Why it matters: Lebanon hasn't had a president for almost two years, which has increased instability and exacerbated the political and economic crisis in the country.


  • Hezbollah's leader Hassan Nasrallah, top militia commanders and other Hezbollah members were killed by Israeli airstrikes in recent weeks, weakening the influential militia.
  • The Israeli attacks killed more than 1,100 people in Lebanon, including dozens of women and children, the Lebanese health ministry said without specifying how many of the people killed were Hezbollah members. Hezbollah in recent weeks stopped publishing the number of casualties it suffered.

Nasrallah blocked any effort to elect a person who was not its ally Suleiman Frangieh.

  • One candidate is the commander of the Lebanese armed forces Gen. Joseph Aoun, who is supported by the U.S. and France. The Lebanese armed forces will be a key player in any post-war settlement in Lebanon.
  • With Nasrallah dead and Hezbollah at its weakest in years, the Biden administration thinks there is now an opportunity to dramatically reduce its influence on the Lebanese political system and elect a new president who is not an ally of the Shia militia, two U.S. officials said.

Catch up quick: The Lebanese political system is built on power sharing between the different religious sects. The post of the president is occupied by a Christian.

  • At the end of October 2022, former president Michel Aoun, who had close relations with Hezbollah, ended his term. Since then the Lebanese parliament hasn't reached a consensus on a new president.
  • The U.S., France and several Arab countries, including Saudi Arabia and Qatar, have been trying for two years to mediate between the different political parties in the country to reach a compromise, but almost every initiative was undermined by Hezbollah.
  • "We have made clear for some time that we think the Lebanese government needs to overcome the dysfunction in the system — one of the primary instigators of that dysfunction being the Hezbollah veto over who the next president would be — and elect a president. That remains true," U.S. State Department spokesperson Matthew Miller said on Thursday.

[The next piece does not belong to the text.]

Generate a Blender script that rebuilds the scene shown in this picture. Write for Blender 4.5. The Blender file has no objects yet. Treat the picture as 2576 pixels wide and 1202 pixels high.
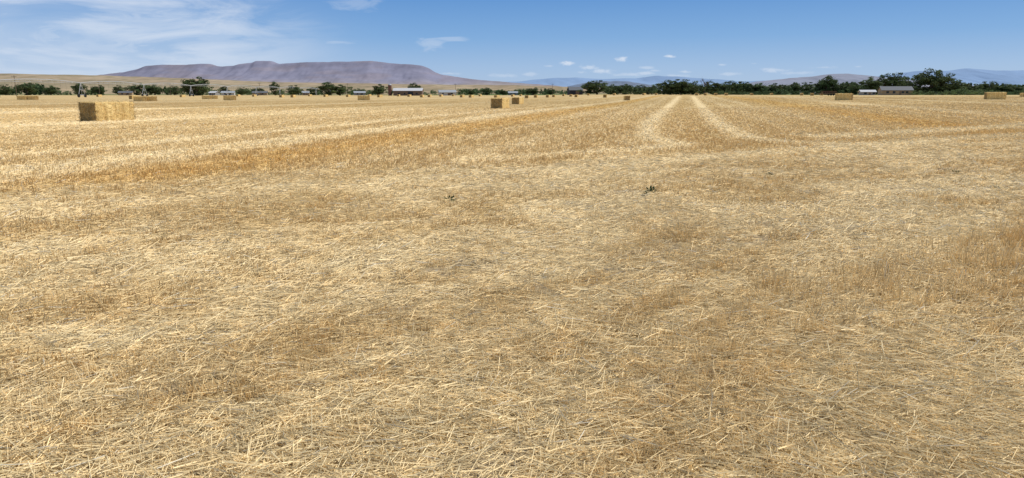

Behind the scenes: Two U.S. officials said the White House sees the current situation in Lebanon as an opportunity to break the deadlock over the election of a Lebanese president and thinks this should be the top priority, even before a push for a ceasefire between Israel and Hezbollah.

  • In recent days, Lebanon's acting prime minister Najib Mikati told President Biden's adviser Amos Hochstein he wants to move forward with the plan the U.S. laid out in June for a diplomatic solution in Lebanon.
  • Hochstein told Mikati that the proposal "is off the table" because the conditions on the ground have changed in the last two weeks due to the increased fighting between Israel and Hezbollah, the U.S. officials said.
  • Instead, Hochstein told Mikati the priority should be electing a new president.
  • Lebanese foreign minister Abdallah Bou Habib met on Thursday in Washington with the State Department's top Middle East diplomat Barbara Leaf. According to the Lebanese official news agency, Leaf told Bou Habib that there is a need to elect a new president as soon as possible due to the situation in the country.
  • The White House didn't respond to a request for comment.

State of play: On Thursday, Mikati called for electing as soon as possible a new president who represents the majority of Lebanese.

  • "The key point is to elect a president who is not aligned with one team against another," Mikati said.

What to watch: The U.S. officials said the first priory is electing a Lebanese president, then reaching a diplomatic solution to the conflict at the Israeli-Lebanese border based on a UN resolution that was adopted after the 2006 war in Lebanon but never fully implemented, and then appointing a new Lebanese prime minister.